◆ **Task statement**
Copy all the material that follows, keeping every character the same.

◆ **Material**
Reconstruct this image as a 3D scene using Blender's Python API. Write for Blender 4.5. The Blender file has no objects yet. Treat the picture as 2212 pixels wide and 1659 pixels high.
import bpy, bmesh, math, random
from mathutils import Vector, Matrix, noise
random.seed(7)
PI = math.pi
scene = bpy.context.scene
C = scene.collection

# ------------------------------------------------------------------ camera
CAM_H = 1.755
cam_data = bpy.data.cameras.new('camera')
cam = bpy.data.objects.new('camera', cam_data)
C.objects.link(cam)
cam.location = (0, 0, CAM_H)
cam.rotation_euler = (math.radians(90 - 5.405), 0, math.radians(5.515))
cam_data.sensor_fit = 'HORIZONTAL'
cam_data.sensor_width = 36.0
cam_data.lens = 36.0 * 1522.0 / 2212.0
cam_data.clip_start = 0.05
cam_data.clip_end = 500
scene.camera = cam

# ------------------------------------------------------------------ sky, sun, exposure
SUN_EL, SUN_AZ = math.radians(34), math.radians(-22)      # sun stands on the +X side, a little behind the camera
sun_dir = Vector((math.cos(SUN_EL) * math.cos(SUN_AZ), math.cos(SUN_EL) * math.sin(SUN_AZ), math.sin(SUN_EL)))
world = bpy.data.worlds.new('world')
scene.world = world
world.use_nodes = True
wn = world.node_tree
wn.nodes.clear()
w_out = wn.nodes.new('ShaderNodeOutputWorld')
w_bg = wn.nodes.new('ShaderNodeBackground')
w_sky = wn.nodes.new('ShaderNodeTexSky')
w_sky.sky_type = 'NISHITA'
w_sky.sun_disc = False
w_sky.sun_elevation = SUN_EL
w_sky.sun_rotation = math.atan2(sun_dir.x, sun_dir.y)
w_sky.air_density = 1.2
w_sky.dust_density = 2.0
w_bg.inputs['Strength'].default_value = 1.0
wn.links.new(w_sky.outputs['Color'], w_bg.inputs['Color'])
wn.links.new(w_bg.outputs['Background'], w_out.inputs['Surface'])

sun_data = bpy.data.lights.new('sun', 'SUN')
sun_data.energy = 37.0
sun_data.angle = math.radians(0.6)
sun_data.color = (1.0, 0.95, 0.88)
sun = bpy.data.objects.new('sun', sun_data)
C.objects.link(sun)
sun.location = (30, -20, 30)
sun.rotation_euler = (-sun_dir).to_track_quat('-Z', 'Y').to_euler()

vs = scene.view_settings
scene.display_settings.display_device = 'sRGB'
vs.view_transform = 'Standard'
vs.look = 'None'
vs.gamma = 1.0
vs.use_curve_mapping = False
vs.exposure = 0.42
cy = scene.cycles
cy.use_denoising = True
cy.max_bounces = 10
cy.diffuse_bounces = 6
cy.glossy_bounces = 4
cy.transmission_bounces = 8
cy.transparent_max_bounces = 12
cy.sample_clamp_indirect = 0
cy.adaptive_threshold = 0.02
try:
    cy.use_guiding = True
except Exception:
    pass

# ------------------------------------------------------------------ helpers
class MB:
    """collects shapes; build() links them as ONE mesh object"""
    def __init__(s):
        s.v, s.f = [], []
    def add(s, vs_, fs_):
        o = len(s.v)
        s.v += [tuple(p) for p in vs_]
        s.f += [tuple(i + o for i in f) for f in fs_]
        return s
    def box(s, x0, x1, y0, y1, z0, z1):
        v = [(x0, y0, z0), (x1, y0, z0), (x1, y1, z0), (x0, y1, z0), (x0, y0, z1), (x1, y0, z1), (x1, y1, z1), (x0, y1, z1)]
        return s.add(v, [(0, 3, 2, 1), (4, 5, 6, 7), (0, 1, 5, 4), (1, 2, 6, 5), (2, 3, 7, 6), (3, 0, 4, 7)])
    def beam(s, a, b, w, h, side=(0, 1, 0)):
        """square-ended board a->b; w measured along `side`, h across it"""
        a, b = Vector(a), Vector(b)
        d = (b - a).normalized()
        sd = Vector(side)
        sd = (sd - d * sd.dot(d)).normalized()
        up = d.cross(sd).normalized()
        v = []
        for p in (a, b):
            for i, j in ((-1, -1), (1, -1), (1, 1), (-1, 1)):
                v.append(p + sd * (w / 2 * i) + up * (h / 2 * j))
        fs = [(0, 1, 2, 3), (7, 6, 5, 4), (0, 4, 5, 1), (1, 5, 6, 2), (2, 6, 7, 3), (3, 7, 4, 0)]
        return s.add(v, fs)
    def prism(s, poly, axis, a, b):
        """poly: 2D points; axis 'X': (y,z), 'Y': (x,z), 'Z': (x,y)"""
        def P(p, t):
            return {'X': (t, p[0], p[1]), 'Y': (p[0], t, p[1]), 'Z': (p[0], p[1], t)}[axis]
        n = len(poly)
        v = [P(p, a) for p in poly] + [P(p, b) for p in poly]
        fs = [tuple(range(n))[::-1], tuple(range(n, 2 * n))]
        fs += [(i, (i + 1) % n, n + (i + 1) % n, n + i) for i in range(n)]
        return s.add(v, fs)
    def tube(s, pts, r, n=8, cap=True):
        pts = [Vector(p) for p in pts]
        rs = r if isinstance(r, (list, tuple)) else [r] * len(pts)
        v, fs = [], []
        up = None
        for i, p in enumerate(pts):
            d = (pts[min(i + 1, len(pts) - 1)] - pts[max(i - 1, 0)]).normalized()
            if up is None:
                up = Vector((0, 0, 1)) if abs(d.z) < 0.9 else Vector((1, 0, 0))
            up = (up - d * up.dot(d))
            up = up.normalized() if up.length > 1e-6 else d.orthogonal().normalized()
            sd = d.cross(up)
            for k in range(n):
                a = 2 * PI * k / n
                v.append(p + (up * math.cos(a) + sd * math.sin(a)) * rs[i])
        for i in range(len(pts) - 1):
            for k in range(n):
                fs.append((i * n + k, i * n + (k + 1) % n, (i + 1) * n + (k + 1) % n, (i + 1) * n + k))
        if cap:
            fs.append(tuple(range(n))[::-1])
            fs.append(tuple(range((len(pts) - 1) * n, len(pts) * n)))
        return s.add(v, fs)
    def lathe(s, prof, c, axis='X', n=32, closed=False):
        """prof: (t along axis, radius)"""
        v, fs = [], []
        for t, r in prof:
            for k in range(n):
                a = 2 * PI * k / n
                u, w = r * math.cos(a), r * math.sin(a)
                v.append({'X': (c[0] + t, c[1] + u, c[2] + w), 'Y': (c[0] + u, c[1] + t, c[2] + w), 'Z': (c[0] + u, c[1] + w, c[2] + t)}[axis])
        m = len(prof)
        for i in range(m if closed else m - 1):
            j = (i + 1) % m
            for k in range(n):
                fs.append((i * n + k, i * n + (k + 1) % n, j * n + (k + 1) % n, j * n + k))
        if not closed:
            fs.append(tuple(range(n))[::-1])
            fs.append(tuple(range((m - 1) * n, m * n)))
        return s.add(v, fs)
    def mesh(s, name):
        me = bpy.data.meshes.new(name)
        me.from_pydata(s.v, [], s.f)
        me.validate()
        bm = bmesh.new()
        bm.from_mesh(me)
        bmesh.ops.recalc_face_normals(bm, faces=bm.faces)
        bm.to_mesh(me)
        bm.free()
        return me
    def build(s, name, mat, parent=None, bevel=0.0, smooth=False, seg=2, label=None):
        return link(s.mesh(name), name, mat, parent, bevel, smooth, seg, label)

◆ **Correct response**
Reconstruct this image as a 3D scene using Blender's Python API. Write for Blender 4.5. The Blender file has no objects yet. Treat the picture as 2212 pixels wide and 1659 pixels high.
import bpy, bmesh, math, random
from mathutils import Vector, Matrix, noise
random.seed(7)
PI = math.pi
scene = bpy.context.scene
C = scene.collection

# ------------------------------------------------------------------ camera
CAM_H = 1.755
cam_data = bpy.data.cameras.new('camera')
cam = bpy.data.objects.new('camera', cam_data)
C.objects.link(cam)
cam.location = (0, 0, CAM_H)
cam.rotation_euler = (math.radians(90 - 5.405), 0, math.radians(5.515))
cam_data.sensor_fit = 'HORIZONTAL'
cam_data.sensor_width = 36.0
cam_data.lens = 36.0 * 1522.0 / 2212.0
cam_data.clip_start = 0.05
cam_data.clip_end = 500
scene.camera = cam

# ------------------------------------------------------------------ sky, sun, exposure
SUN_EL, SUN_AZ = math.radians(34), math.radians(-22)      # sun stands on the +X side, a little behind the camera
sun_dir = Vector((math.cos(SUN_EL) * math.cos(SUN_AZ), math.cos(SUN_EL) * math.sin(SUN_AZ), math.sin(SUN_EL)))
world = bpy.data.worlds.new('world')
scene.world = world
world.use_nodes = True
wn = world.node_tree
wn.nodes.clear()
w_out = wn.nodes.new('ShaderNodeOutputWorld')
w_bg = wn.nodes.new('ShaderNodeBackground')
w_sky = wn.nodes.new('ShaderNodeTexSky')
w_sky.sky_type = 'NISHITA'
w_sky.sun_disc = False
w_sky.sun_elevation = SUN_EL
w_sky.sun_rotation = math.atan2(sun_dir.x, sun_dir.y)
w_sky.air_density = 1.2
w_sky.dust_density = 2.0
w_bg.inputs['Strength'].default_value = 1.0
wn.links.new(w_sky.outputs['Color'], w_bg.inputs['Color'])
wn.links.new(w_bg.outputs['Background'], w_out.inputs['Surface'])

sun_data = bpy.data.lights.new('sun', 'SUN')
sun_data.energy = 37.0
sun_data.angle = math.radians(0.6)
sun_data.color = (1.0, 0.95, 0.88)
sun = bpy.data.objects.new('sun', sun_data)
C.objects.link(sun)
sun.location = (30, -20, 30)
sun.rotation_euler = (-sun_dir).to_track_quat('-Z', 'Y').to_euler()

vs = scene.view_settings
scene.display_settings.display_device = 'sRGB'
vs.view_transform = 'Standard'
vs.look = 'None'
vs.gamma = 1.0
vs.use_curve_mapping = False
vs.exposure = 0.42
cy = scene.cycles
cy.use_denoising = True
cy.max_bounces = 10
cy.diffuse_bounces = 6
cy.glossy_bounces = 4
cy.transmission_bounces = 8
cy.transparent_max_bounces = 12
cy.sample_clamp_indirect = 0
cy.adaptive_threshold = 0.02
try:
    cy.use_guiding = True
except Exception:
    pass

# ------------------------------------------------------------------ helpers
class MB:
    """collects shapes; build() links them as ONE mesh object"""
    def __init__(s):
        s.v, s.f = [], []
    def add(s, vs_, fs_):
        o = len(s.v)
        s.v += [tuple(p) for p in vs_]
        s.f += [tuple(i + o for i in f) for f in fs_]
        return s
    def box(s, x0, x1, y0, y1, z0, z1):
        v = [(x0, y0, z0), (x1, y0, z0), (x1, y1, z0), (x0, y1, z0), (x0, y0, z1), (x1, y0, z1), (x1, y1, z1), (x0, y1, z1)]
        return s.add(v, [(0, 3, 2, 1), (4, 5, 6, 7), (0, 1, 5, 4), (1, 2, 6, 5), (2, 3, 7, 6), (3, 0, 4, 7)])
    def beam(s, a, b, w, h, side=(0, 1, 0)):
        """square-ended board a->b; w measured along `side`, h across it"""
        a, b = Vector(a), Vector(b)
        d = (b - a).normalized()
        sd = Vector(side)
        sd = (sd - d * sd.dot(d)).normalized()
        up = d.cross(sd).normalized()
        v = []
        for p in (a, b):
            for i, j in ((-1, -1), (1, -1), (1, 1), (-1, 1)):
                v.append(p + sd * (w / 2 * i) + up * (h / 2 * j))
        fs = [(0, 1, 2, 3), (7, 6, 5, 4), (0, 4, 5, 1), (1, 5, 6, 2), (2, 6, 7, 3), (3, 7, 4, 0)]
        return s.add(v, fs)
    def prism(s, poly, axis, a, b):
        """poly: 2D points; axis 'X': (y,z), 'Y': (x,z), 'Z': (x,y)"""
        def P(p, t):
            return {'X': (t, p[0], p[1]), 'Y': (p[0], t, p[1]), 'Z': (p[0], p[1], t)}[axis]
        n = len(poly)
        v = [P(p, a) for p in poly] + [P(p, b) for p in poly]
        fs = [tuple(range(n))[::-1], tuple(range(n, 2 * n))]
        fs += [(i, (i + 1) % n, n + (i + 1) % n, n + i) for i in range(n)]
        return s.add(v, fs)
    def tube(s, pts, r, n=8, cap=True):
        pts = [Vector(p) for p in pts]
        rs = r if isinstance(r, (list, tuple)) else [r] * len(pts)
        v, fs = [], []
        up = None
        for i, p in enumerate(pts):
            d = (pts[min(i + 1, len(pts) - 1)] - pts[max(i - 1, 0)]).normalized()
            if up is None:
                up = Vector((0, 0, 1)) if abs(d.z) < 0.9 else Vector((1, 0, 0))
            up = (up - d * up.dot(d))
            up = up.normalized() if up.length > 1e-6 else d.orthogonal().normalized()
            sd = d.cross(up)
            for k in range(n):
                a = 2 * PI * k / n
                v.append(p + (up * math.cos(a) + sd * math.sin(a)) * rs[i])
        for i in range(len(pts) - 1):
            for k in range(n):
                fs.append((i * n + k, i * n + (k + 1) % n, (i + 1) * n + (k + 1) % n, (i + 1) * n + k))
        if cap:
            fs.append(tuple(range(n))[::-1])
            fs.append(tuple(range((len(pts) - 1) * n, len(pts) * n)))
        return s.add(v, fs)
    def lathe(s, prof, c, axis='X', n=32, closed=False):
        """prof: (t along axis, radius)"""
        v, fs = [], []
        for t, r in prof:
            for k in range(n):
                a = 2 * PI * k / n
                u, w = r * math.cos(a), r * math.sin(a)
                v.append({'X': (c[0] + t, c[1] + u, c[2] + w), 'Y': (c[0] + u, c[1] + t, c[2] + w), 'Z': (c[0] + u, c[1] + w, c[2] + t)}[axis])
        m = len(prof)
        for i in range(m if closed else m - 1):
            j = (i + 1) % m
            for k in range(n):
                fs.append((i * n + k, i * n + (k + 1) % n, j * n + (k + 1) % n, j * n + k))
        if not closed:
            fs.append(tuple(range(n))[::-1])
            fs.append(tuple(range((m - 1) * n, m * n)))
        return s.add(v, fs)
    def mesh(s, name):
        me = bpy.data.meshes.new(name)
        me.from_pydata(s.v, [], s.f)
        me.validate()
        bm = bmesh.new()
        bm.from_mesh(me)
        bmesh.ops.recalc_face_normals(bm, faces=bm.faces)
        bm.to_mesh(me)
        bm.free()
        return me
    def build(s, name, mat, parent=None, bevel=0.0, smooth=False, seg=2, label=None):
        return link(s.mesh(name), name, mat, parent, bevel, smooth, seg, label)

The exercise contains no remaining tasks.